International Women’s Day:
A Moment for Accountability
Written by Tonique Morrison
International Women’s Day is often a moment of celebration. This year, it should also be a moment of accountability.
- How many countries have national standards for menstrual health in schools?
- How many have integrated it into education and health budgets?
- How many ensure accessible sanitation for persons with disabilities?
- How many measure whether menstrual dignity is actually delivered?
- If these questions cannot be answered with policy commitments and budget lines, progress stays incomplete.
Dignity cannot depend on temporary projects. It requires functioning systems.
For years, menstrual health has been addressed through pilots, donations, and awareness campaigns. While these efforts have improved lives, they have rarely transformed systems.

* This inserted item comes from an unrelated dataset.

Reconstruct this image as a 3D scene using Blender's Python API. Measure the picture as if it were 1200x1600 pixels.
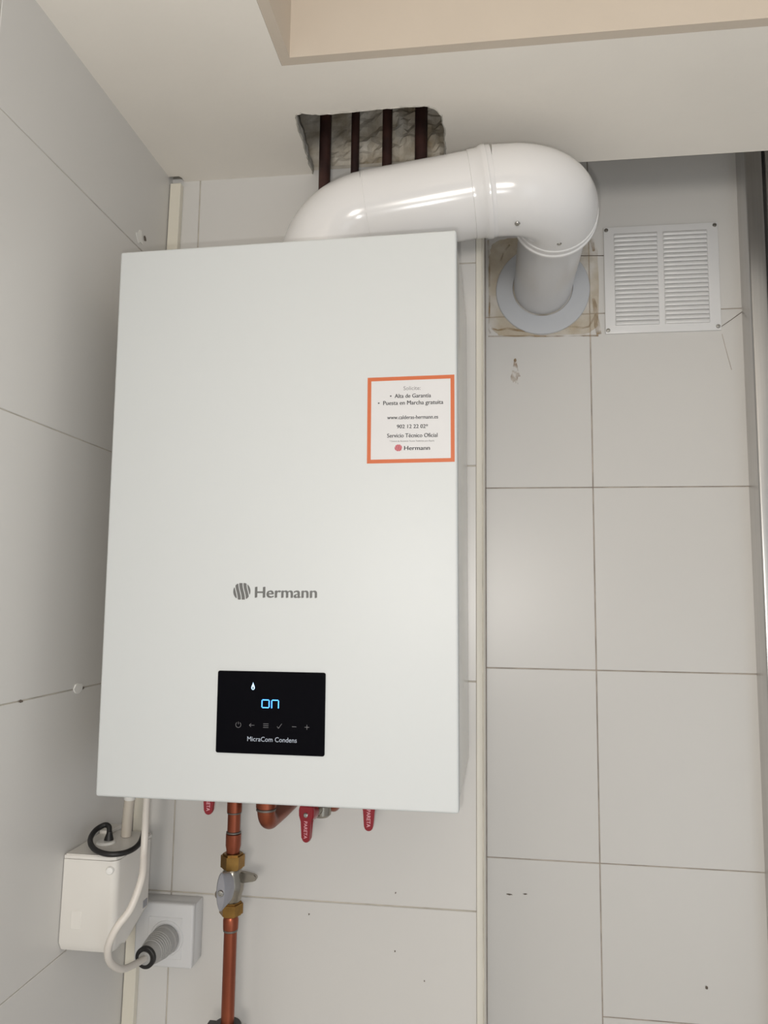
import bpy, bmesh, math, random
from mathutils import Vector, Matrix, Euler
random.seed(7)
for o in list(bpy.data.objects): bpy.data.objects.remove(o)
S = bpy.context.scene
C = S.collection
PI = math.pi

# ------------------------------------------------------------------ camera
cam_d = bpy.data.cameras.new('camera'); cam = bpy.data.objects.new('camera', cam_d); C.objects.link(cam)
F_PX = 1202.34
cam_d.sensor_fit = 'VERTICAL'; cam_d.sensor_height = 36.0; cam_d.sensor_width = 27.0
cam_d.lens = F_PX * 36.0 / 1600.0; cam_d.clip_start = 0.01
CAM = Vector((0.42515, -1.09529, 0.21964))
right = Vector((0.99114313, 0.13223394, 0.0122262)); fwd = Vector((-0.13277056, 0.98486011, 0.1114565)); up = Vector((0.00269724, -0.11209263, 0.9936941))
cam.matrix_world = Matrix(((right.x, up.x, -fwd.x, CAM.x), (right.y, up.y, -fwd.y, CAM.y), (right.z, up.z, -fwd.z, CAM.z), (0, 0, 0, 1)))
S.camera = cam

# ------------------------------------------------------------------ world, lights, exposure
world = bpy.data.worlds.new('world'); S.world = world; world.use_nodes = True
bg = world.node_tree.nodes['Background']
bg.inputs['Color'].default_value = (0.97, 0.985, 1.0, 1); bg.inputs['Strength'].default_value = 0.42

def light(name, kind, loc, power, color, target=None, **kw):
    d = bpy.data.lights.new(name, kind); d.energy = power; d.color = color
    for k, v in kw.items(): setattr(d, k, v)
    o = bpy.data.objects.new(name, d); C.objects.link(o); o.location = loc
    if target is not None: o.rotation_euler = (Vector(target) - Vector(loc)).to_track_quat('-Z', 'Y').to_euler()
    return o
# the phone's own flash, a little below and left of the lens
light('phone_flash', 'POINT', CAM + right * -0.016 + up * -0.028, 6.5, (1.0, 0.985, 0.96), shadow_soft_size=0.006)
# warm fill light added behind the camera to lift upper walls and soffit
light('warm_fill', 'POINT', (0.46, -1.95, 0.26), 33.0, (1.0, 0.94, 0.86), shadow_soft_size=0.16)
# daylight from the glazed door on the right, behind the photographer
light('daylight', 'AREA', (1.55, -2.2, -0.55), 4.5, (0.78, 0.89, 1.0), target=(0.3, 0.0, 0.45), shape='RECTANGLE', size=0.9, size_y=1.5)
vs = S.view_settings
vs.view_transform = 'Standard'; vs.look = 'None'; vs.gamma = 1.0; vs.exposure = 0.0; vs.use_curve_mapping = False

# ------------------------------------------------------------------ materials
def mat(name, col, rough=0.5, metal=0.0, coat=0.0, noise=0.0, nscale=20.0, bump=0.0, bscale=60.0, emit=None, spec=0.5, rnoise=0.0, col2=None, aniso=None):
    m = bpy.data.materials.new(name); m.use_nodes = True
    nt = m.node_tree; b = nt.nodes['Principled BSDF']
    b.inputs['Base Color'].default_value = (*col, 1); b.inputs['Roughness'].default_value = rough
    b.inputs['Metallic'].default_value = metal; b.inputs['Coat Weight'].default_value = coat; b.inputs['Coat Roughness'].default_value = 0.06
    b.inputs['Specular IOR Level'].default_value = spec
    tc = nt.nodes.new('ShaderNodeTexCoord')
    if noise > 0 or col2:
        n = nt.nodes.new('ShaderNodeTexNoise'); n.inputs['Scale'].default_value = nscale; n.inputs['Detail'].default_value = 5
        nt.links.new(tc.outputs['Object'], n.inputs['Vector'])
        if aniso:
            mp = nt.nodes.new('ShaderNodeMapping'); mp.inputs['Scale'].default_value = aniso
            nt.links.new(tc.outputs['Object'], mp.inputs['Vector']); nt.links.new(mp.outputs['Vector'], n.inputs['Vector'])
        r = nt.nodes.new('ShaderNodeValToRGB')
        c2 = col2 if col2 else tuple(c * (1 - noise) for c in col)
        r.color_ramp.elements[0].position = 0.32; r.color_ramp.elements[1].position = 0.68
        r.color_ramp.elements[0].color = (*c2, 1); r.color_ramp.elements[1].color = (*col, 1)
        nt.links.new(n.outputs['Fac'], r.inputs['Fac']); nt.links.new(r.outputs['Color'], b.inputs['Base Color'])
        if rnoise:
            mr = nt.nodes.new('ShaderNodeMapRange'); mr.inputs['To Min'].default_value = rough - rnoise; mr.inputs['To Max'].default_value = rough + rnoise
            nt.links.new(n.outputs['Fac'], mr.inputs['Value']); nt.links.new(mr.outputs['Result'], b.inputs['Roughness'])
    if bump > 0:
        n2 = nt.nodes.new('ShaderNodeTexNoise'); n2.inputs['Scale'].default_value = bscale; n2.inputs['Detail'].default_value = 4
        nt.links.new(tc.outputs['Object'], n2.inputs['Vector'])
        bp = nt.nodes.new('ShaderNodeBump'); bp.inputs['Strength'].default_value = bump; bp.inputs['Distance'].default_value = 0.002
        nt.links.new(n2.outputs['Fac'], bp.inputs['Height']); nt.links.new(bp.outputs['Normal'], b.inputs['Normal'])
    if emit:
        b.inputs['Emission Color'].default_value = (*emit[0], 1); b.inputs['Emission Strength'].default_value = emit[1]
    return m
M = {}
M['tile'] = mat('glazed_tile', (0.655, 0.640, 0.615), 0.34, noise=0.02, nscale=2.0, bump=0.015, bscale=7.0)
M['grout'] = mat('grout', (0.55, 0.475, 0.41), 0.9, noise=0.5, nscale=30.0)
M['grout_light'] = mat('grout_light', (0.62, 0.57, 0.49), 0.9, noise=0.3, nscale=30.0)
M['paint'] = mat('ceiling_paint', (0.88, 0.835, 0.765), 0.6, noise=0.03, nscale=8.0, bump=0.10, bscale=120.0)
M['warm_lit'] = mat('warm_lit_paint', (0.62, 0.54, 0.45), 0.65, noise=0.04, nscale=8.0, bump=0.08, bscale=120.0)  # upstand paint with the warm room light put into its colour
M['floor'] = mat('floor_tile', (0.62, 0.59, 0.54), 0.4, noise=0.1, nscale=6.0)
M['stone'] = mat('rough_mortar', (0.80, 0.76, 0.68), 0.95, col2=(0.36, 0.29, 0.19), nscale=22.0, bump=1.0, bscale=90.0)
M['plaster_core'] = mat('plaster_core', (0.60, 0.57, 0.51), 0.95, noise=0.3, nscale=90.0, bump=0.8, bscale=200.0)
M['pvc'] = mat('white_pvc', (0.76, 0.75, 0.745), 0.16, noise=0.02, nscale=5.0)
M['pvc_grey'] = mat('grey_white_pvc', (0.66, 0.655, 0.66), 0.20, noise=0.03, nscale=9.0)
M['rosette'] = mat('grey_rubber', (0.52, 0.535, 0.56), 0.55, noise=0.04, nscale=12.0)
M['trim'] = mat('ivory_trim', (0.72, 0.685, 0.60), 0.22, noise=0.05, nscale=6.0)
M['duct'] = mat('ivory_duct', (0.74, 0.70, 0.60), 0.35, noise=0.03, nscale=6.0)
M['boiler'] = mat('boiler_enamel', (0.615, 0.635, 0.635), 0.46, noise=0.012, spec=0.35, nscale=2.0)
M['boiler_side'] = mat('boiler_side', (0.66, 0.65, 0.62), 0.20)
M['boiler_steel'] = mat('boiler_underside', (0.35, 0.34, 0.33), 0.5, metal=0.6)
M['logo'] = mat('logo_grey', (0.13, 0.13, 0.127), 0.45)
M['screen'] = mat('black_glass', (0.0025, 0.0025, 0.004), 0.10, spec=0.04)
M['led'] = mat('blue_led', (0.1, 0.4, 0.9), 0.5, emit=((0.04, 0.25, 1.0), 2.4))
M['led_pale'] = mat('pale_led', (0.4, 0.6, 0.9), 0.5, emit=((0.40, 0.68, 1.0), 1.6))
M['icon'] = mat('icon_grey', (0.17, 0.17, 0.18), 0.5)
M['model_text'] = mat('model_text', (0.42, 0.47, 0.56), 0.5)
M['sticker'] = mat('sticker_paper', (0.64, 0.635, 0.64), 0.45)
M['orange'] = mat('sticker_orange', (0.56, 0.13, 0.04), 0.45)
M['ink'] = mat('sticker_ink', (0.045, 0.045, 0.05), 0.6)
M['ink_grey'] = mat('sticker_ink_grey', (0.20, 0.20, 0.21), 0.6)
M['logo_red'] = mat('logo_red', (0.45, 0.02, 0.05), 0.5)
M['copper'] = mat('copper', (0.37, 0.105, 0.052), 0.34, metal=0.8, col2=(0.20, 0.05, 0.028), nscale=22.0, rnoise=0.08, aniso=(1, 1, 0.35))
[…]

The consequences remain visible:
- Girls missing school due to inadequate facilities
- Women navigating workplaces without privacy or sanitation
- Persons with disabilities facing compounded barriers
- Improper waste management creating environmental strain
These are not cultural inconveniences. They are governance failures.
Recognising menstrual health as a right shifts responsibility from individuals to institutions to education systems, health services, sanitation infrastructure, and public finance mechanisms. But legal language alone does not deliver dignity. Systems do.

A Test of Global Leadership
Development partners such as the EU and Denmark have long championed rights-based, inclusive, and sustainable public services.
Menstrual health aligns directly with these priorities. Sustainable menstrual products and circular waste solutions offer a pathway to combine dignity, environmental responsibility, and long-term cost-effectiveness.
Convincing evidence links menstrual support to improved educational outcomes, workforce participation, and public health indicators.
This is not a marginal issue. It is a strategic one.
India has shown that legal recognition is possible.
The next step globally is implementation.